Main field control of the equatorial electrojet: a preliminary study from the Oersted data

Abstract

There are very few phenomenon in the upper atmosphere that are as sensitive to the strength and distribution of the earth's core field as the equatorial electrojet. The Oersted initial field model (OIFM) along with the earlier IGRF models have been used to provide insight into the secular changes in the global patterns of the position and strength of the equatorial electrojet (EEJ). A northward drift in the location of the dip equator (hence the position of the axis of the EEJ) to the extent of 1.0 degree per decade is seen around 300°E. In contrast, in the Pacific, east of Australia, there is practically no drift. It is also observed that the largest secular variation in the Cowling conductivity occurs in the South American sector with a possible 4.0% increase per decade for the same level of ionisation in the E-region. The Oersted main field model does not suggest any changes or reversal of these trends.
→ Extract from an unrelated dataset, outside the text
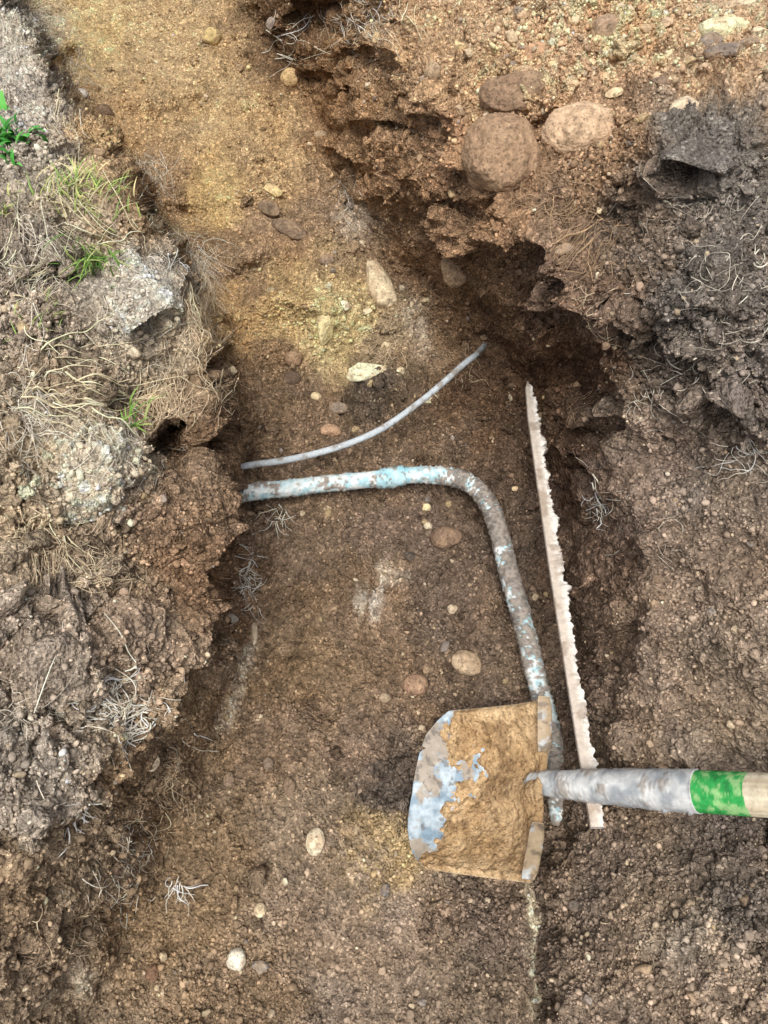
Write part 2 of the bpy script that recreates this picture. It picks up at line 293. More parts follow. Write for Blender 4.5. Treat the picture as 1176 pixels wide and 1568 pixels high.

A very significant result is that the magnetic field at the dip equator need not be perpendicular to the line of zero dip and this deviation from the idealized scenario of the equatorial electrojet can result in significant contribution of the equatorial electrojet to the declination component. The scalar data from 57 orbital passes from four representative quiet days, covering the forenoon to afternoon hours, on the other hand, provides a greater insight into the relative importance of geomagnetic field structure and tidal control. This is obtained through a study of the day-to-day variability of the equatorial electrojet and its longitudinal variations. The Equatorial Electrojet can be clearly identified on almost all the passes with the peak always lying on the dip equator. There is a clear indication of zonal variation in the electrojet strength at satellite height. The largest amplitude is found in the American sector where the Cowling conductivity attains its maximum value. The electrojet strength at the satellite height also exhibits other maxima at around 100 and 190°E longitude consistent with the earlier observations of POGO. Variations at these longitudes could perhaps be linked with longitude dependent forces associated with background winds or non-migrating tides. The width of the electrojet at satellite height also seems to show a maximum in the South American sector.